■ WHAT YOU SHOULD DO
Copy out all lines carrying the word "this".

(Rows from a dataset)
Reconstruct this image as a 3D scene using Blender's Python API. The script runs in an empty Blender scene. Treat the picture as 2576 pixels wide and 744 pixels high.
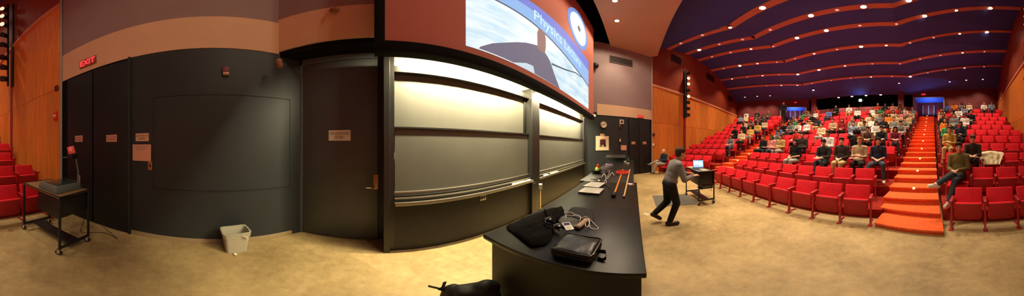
import bpy, bmesh, math, random
from mathutils import Vector, Matrix
random.seed(11)
V = Vector
C = bpy.context.scene.collection
sc = bpy.context.scene
PI = math.pi
# ------------------------------------------------------------------ measuring the photograph
F = 2576 / (2 * PI); PX0 = 950.0; PYH = 364.0; H = 1.6          # pixels per radian, azimuth zero, horizon, eye height
def az(px): return (px - PX0) / F
def ray(px, py):
    a = az(px); return math.sin(a), math.cos(a), math.tan((PYH - py) / F)
def at(px, py, z=0.0):                                            # the point of a level surface z seen at a pixel
    s, c, t = ray(px, py); r = (z - H) / t
    return V((r * s, r * c, z))
def pix(p):
    a = math.atan2(p[0], p[1]); px = PX0 + F * a
    if px < 0: px += 2576
    if px > 2576: px -= 2576
    return px, PYH - F * math.atan2(p[2] - H, math.hypot(p[0], p[1]))
class Plane:                                                      # an upright wall plane, n points into the room
    def __init__(s, p, n):
        s.n = V((n[0], n[1], 0)).normalized(); s.p = V((p[0], p[1], 0)); s.c = s.p.dot(s.n)
        s.u = V((s.n.y * -1, s.n.x, 0)) * 1.0                     # to the viewer's right
        s.u = V((0, 0, 1)).cross(s.n)
    def hit(s, px, py, off=0.0):
        a, b, t = ray(px, py); d = V((a, b, 0)); r = (s.c + off) / d.dot(s.n)
        return V((r * a, r * b, H + r * t))
    def mat(s, o):                                                # frame: x = viewer's right, y = into the room, z = up
        m = Matrix.Identity(4)
        ux = s.u
        for i in range(3):
            m[i][0] = ux[i]; m[i][1] = s.n[i]; m[i][2] = (0, 0, 1)[i]; m[i][3] = o[i]
        return m
# ------------------------------------------------------------------ materials
def lin(c): return c / 12.92 if c <= .04045 else ((c + .055) / 1.055) ** 2.4
def rgb(r, g, b): return (lin(r / 255), lin(g / 255), lin(b / 255), 1)
MATS = {}
def mat(name, col, rough=.6, metal=0, var=0.0, scale=8.0, bump=0.0, bscale=60.0, spec=.4, emis=None, estr=0, coat=0, island=0.0, stretch=None):
    if name in MATS: return MATS[name]
    m = bpy.data.materials.new(name); m.use_nodes = True; nt = m.node_tree; b = nt.nodes['Principled BSDF']
    b.inputs['Roughness'].default_value = rough; b.inputs['Metallic'].default_value = metal
    b.inputs['Specular IOR Level'].default_value = spec; b.inputs['Coat Weight'].default_value = coat
    b.inputs['Base Color'].default_value = col
    L = nt.links
    tc = nt.nodes.new('ShaderNodeTexCoord'); src = tc.outputs['Object']
    if stretch:
        mp = nt.nodes.new('ShaderNodeMapping'); mp.inputs['Scale'].default_value = stretch; L.new(src, mp.inputs['Vector']); src = mp.outputs[0]
    if var > 0:
        n = nt.nodes.new('ShaderNodeTexNoise'); n.inputs['Scale'].default_value = scale; n.inputs['Detail'].default_value = 6
        L.new(src, n.inputs['Vector'])
        r = nt.nodes.new('ShaderNodeMapRange'); r.inputs[1].default_value = .3; r.inputs[2].default_value = .7
        r.inputs[3].default_value = 1 - var; r.inputs[4].default_value = 1 + var
        L.new(n.outputs['Fac'], r.inputs[0])
        mx = nt.nodes.new('ShaderNodeVectorMath'); mx.operation = 'SCALE'; mx.inputs[0].default_value = col[:3]
        fac = r.outputs[0]
        if island > 0:
            ge = nt.nodes.new('ShaderNodeNewGeometry'); r2 = nt.nodes.new('ShaderNodeMapRange')
            r2.inputs[3].default_value = 1 - island; r2.inputs[4].default_value = 1 + island
            L.new(ge.outputs['Random Per Island'], r2.inputs[0])
            mu = nt.nodes.new('ShaderNodeMath'); mu.operation = 'MULTIPLY'; L.new(fac, mu.inputs[0]); L.new(r2.outputs[0], mu.inputs[1]); fac = mu.outputs[0]
        L.new(fac, mx.inputs['Scale']); L.new(mx.outputs[0], b.inputs['Base Color'])
    if bump > 0:
        n2 = nt.nodes.new('ShaderNodeTexNoise'); n2.inputs['Scale'].default_value = bscale; n2.inputs['Detail'].default_value = 4
        L.new(src, n2.inputs['Vector'])
        bp = nt.nodes.new('ShaderNodeBump'); bp.inputs['Strength'].default_value = bump; bp.inputs['Distance'].default_value = .01
        L.new(n2.outputs['Fac'], bp.inputs['Height']); L.new(bp.outputs[0], b.inputs['Normal'])
    if emis:
        b.inputs['Emission Color'].default_value = emis; b.inputs['Emission Strength'].default_value = estr
    MATS[name] = m; return m
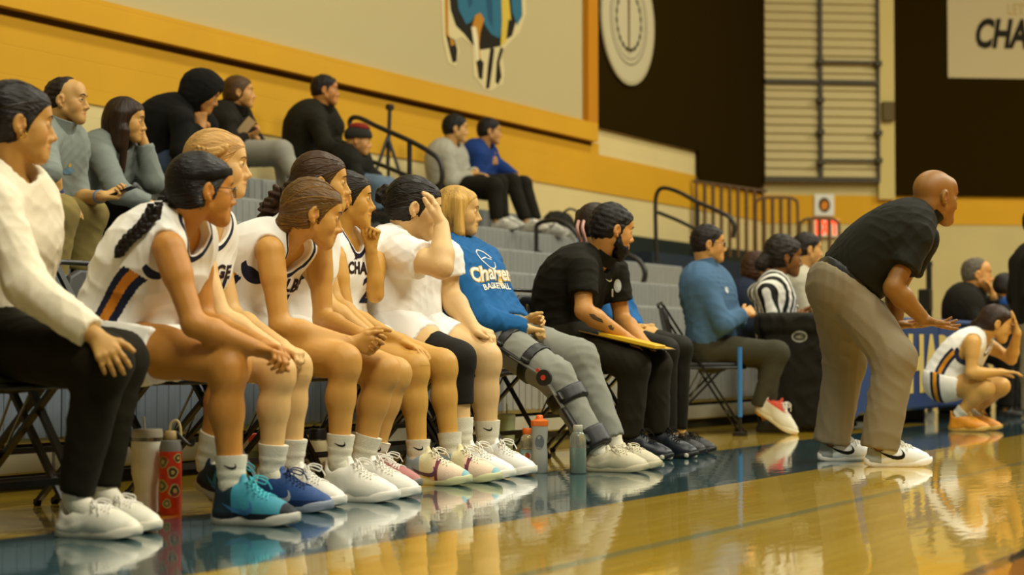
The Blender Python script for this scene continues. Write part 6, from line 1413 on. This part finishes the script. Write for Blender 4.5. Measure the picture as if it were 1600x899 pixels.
    z1 = PZ(1452, 410, 19)[2]; MB().tube([b, b+UZ*z1], .03, 8).build('pole', BLK, r4, True); MB().box(PZ(1446, 486, 19)-A3(.06, .06, .0), PZ(1446, 452, 19)+A3(.06, .06, 0), .01).build('case', BLK, r4); MB().bar(PZ(1434, 414, 19), PZ(1456, 412, 19), .05, .05, (0, 0, 1)).build('arm', BLK, r4)
def crouching_player():
    h = Human('player in white jersey crouching at the sideline with one hand on her forehead', PU(1500, 600, 12.85), FAC,
              dict(pelvis=(1478, 596), mid=(1492, 562), neck=(1532, 530), head=(1556, 508), rsh=(1520, 536, -.16), rel=(1517, 584, -.2), rwr=(1565, 582, -.08), lel=(1580, 562, .18), lwr=(1590, 520, .03),
                   rkn=(1542, 608, -.10), lkn=(1566, 604, .12), ran=(1496, 650, -.10), lan=(1516, 650, .12)), w=.98, skin='D09A52', head=(0, 14, 0), hs=1.0, near=1)
    h.skin_mesh(hands=[dict(sd='r', D=nrm(CR), N=nrm(-UZ), pose='rest'), dict(sd='l', D=nrm(UZ-CR*.2), N=nrm(-CR+CF*.2), pose='flat')])
    h.top('jersey', jersey_mat(0, orange='D0881C'), kind='jersey', inf=.018, hem=-.03, amp=.005, seed=161, neck=(.060, .035, .028), attrs={'q': stripe_q(h, .0)}, hemr=.02)
    h.pants('shorts', bands('shorts_cloth', WHITE, [('q', -.034, .034, NAVY), ('q', -.013, .013, 'D8931F')], .75, .1, 500), kind='shorts', end=.40, r=(.106, .098), amp=.006, seed=59, waist=.14, seat=.02, attrs={'q': lambda V: np.where(np.abs(V@h.S-h.c0) > .08, (V-h.J['pelvis'])@FAC+.02, 9.)})
    h.hair(multi(cap(.012, .012), chain([h.hw(-.09, 0, .01), (1524, 508, 0), (1508, 524, 0), (1498, 534, 0)], [.04, .03, .022, .008])), '2E1C0C')
    V, Q = h.topVQ; decal('jersey_lettering', flatmesh('CHARGE', size=.07, bold=.002, cell=.03), h.sp(.68), h.S, h.tg(.68), bvh(V, Q), mat('print_maroon', '2C1A2A', .7), h.top_o, n=h.fr(.68))
    for sd in 'rl': h.shoe(sd, 'bball', (mat('shoe_amber', 'E08E10', .5, bump=.1), mat('sole_amber', 'D8A848', .5), mat('lace_gold', 'D8A83C', .7)), yaw=2, L=1.0, label='amber basketball shoe'); h.sock(sd, mat('sock_white', 'E4DCC4', .95), .06)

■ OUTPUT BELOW
Reconstruct this image as a 3D scene using Blender's Python API. The script runs in an empty Blender scene. Treat the picture as 2576 pixels wide and 744 pixels high.
The Blender Python script for this scene continues. Write part 6, from line 1413 on. This part finishes the script. Write for Blender 4.5. Measure the picture as if it were 1600x899 pixels.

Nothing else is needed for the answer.